Meu? Eu não sei. O que eu sei, que foi falado, é que ele gostaria de ter o PPS participando do governo dele, inclusive a nível ministerial. Desde o Itamar nós defendemos que o governo que surge com o impeachment é de responsabilidade direta das forças políticas que votaram a favor do impeachment. Ninguém pode votar a favor do impeachment e depois fazer o que o PT fez com o Itamar, ir pra oposição. Isso é uma irresponsabilidade.
 
O governo tem carimbado fortemente o vice-presidente Michel Temer como conspirador e traidor. O que o sr. acha?
 
Esse governo, e o PT, não tem o mínimo respeito com a sociedade democrática. Quer dividir a sociedade entre amigos e inimigos – o que é próprio de uma mentalidade fascista.
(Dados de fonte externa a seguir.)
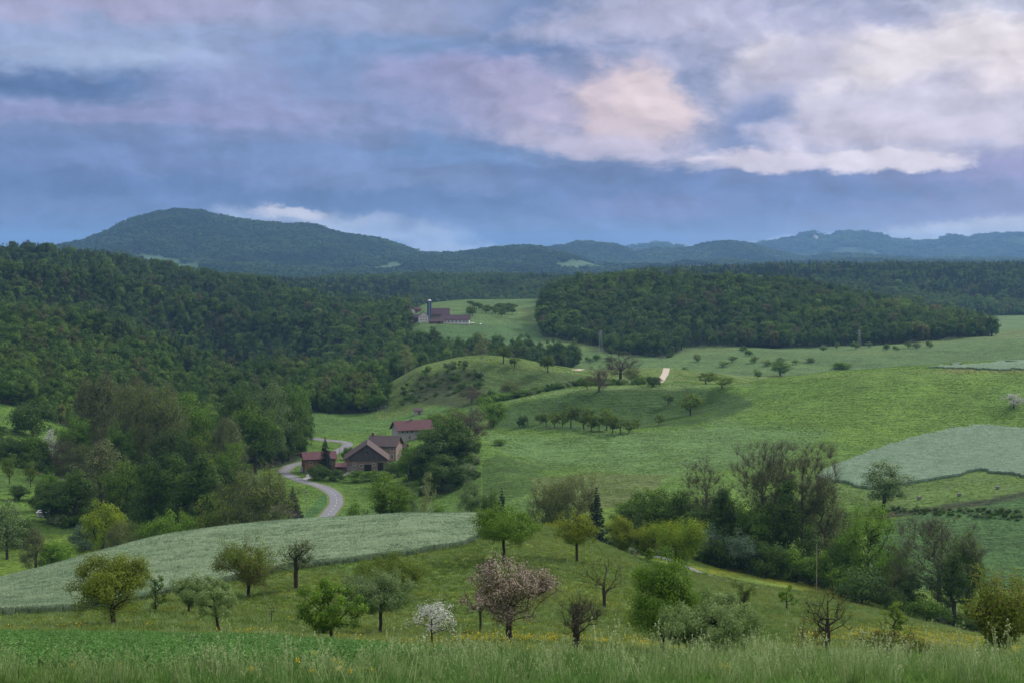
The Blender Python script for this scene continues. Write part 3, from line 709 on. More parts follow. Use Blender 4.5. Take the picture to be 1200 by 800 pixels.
LM['conifer'] = wood_mat('needle_wood', [(0.0, (0.024, 0.046, 0.026)), (0.5, (0.034, 0.062, 0.030)), (1.0, (0.050, 0.076, 0.032))], 0.08)

# ------------------------------------------------------------------ tree builder
def leaf_quads(cen, nrm, size, rs, aspect=0.62):
    """one pointed leaf or spray per centre"""
    n = len(cen)
    r = rs.normal(size=(n, 3)); nrm = nrm / (np.linalg.norm(nrm, axis=1, keepdims=True) + 1e-9)
    t = np.cross(nrm, r); t /= np.linalg.norm(t, axis=1, keepdims=True) + 1e-9
    b = np.cross(nrm, t)
    s = (size * (0.65 + 0.7 * rs.rand(n)))[:, None]
    bend = nrm * s * 0.12
    V = np.stack([cen - t * s * 0.5, cen - b * s * aspect * 0.5 + bend, cen + t * s * 0.5, cen + b * s * aspect * 0.5 + bend], 1)
    return V.reshape(-1, 3), np.arange(4 * n).reshape(n, 4)
def tubes(nodes, par, rad, sides=5):
    k = np.where(par >= 0)[0]; p = par[k]
    A, B = nodes[p], nodes[k]; d = B - A; l = np.linalg.norm(d, axis=1, keepdims=True) + 1e-9; d = d / l
    up = np.where(np.abs(d[:, 2:3]) > 0.9, np.array([[1.0, 0, 0]]), np.array([[0, 0, 1.0]]))
    s = np.cross(d, up); s /= np.linalg.norm(s, axis=1, keepdims=True); t = np.cross(d, s)
    an = np.arange(sides) * 2 * math.pi / sides
    ring = np.cos(an)[None, :, None] * s[:, None] + np.sin(an)[None, :, None] * t[:, None]
    ra = np.minimum(rad[p], rad[k] * 1.35)[:, None, None]
    V = np.concatenate([A[:, None] + ring * ra, B[:, None] + ring * rad[k][:, None, None]], 1)   # (m, 2s, 3)
    m = len(k); base = (np.arange(m) * 2 * sides)[:, None, None]
    q = np.stack([np.arange(sides), (np.arange(sides) + 1) % sides, sides + (np.arange(sides) + 1) % sides, sides + np.arange(sides)], 1)
    return V.reshape(-1, 3), (base + q[None]).reshape(-1, 4)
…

Temer era alguém que inclusive ajudou tremendamente Dilma, a ponto de entregarem a ele a articulação política. Foi escolhido por eles, foi votado por eles, não adianta vir questionar a legitimidade do voto, porque ele teve a mesma legitimidade que Dilma. O sistema eleitoral brasileiro dá a ele a quantidade de votos que deu a titular. O Temer merecia, da parte deles, reverência e respeito. A partir do momento que discorda, passa a ser o traidor, o inimigo, e precisa desconstruí-lo, destruí-lo. Mas essa é uma prática que o PT vem tendo em relação a todos aqueles que não concordam ou que dele se afastam.
 
O sr. foi um quadro importante do partido comunista há alguns anos, e depois mudou a sua posição.
 
O mundo mudou a sua posição. O que me move, nesse problema que nós estamos vivendo hoje no Brasil, é o mesmo sentimento que o PCB teve no fim da ditadura. Nada de revanchismo. Tem que apurar, investigar, não esquecer, mas nada de revanchismo. A mesma coisa tem que ser agora: não tem que ter espírito de revanche nenhum, pelos 13 anos do PT, nada disso. Nós temos que cuidar é do futuro.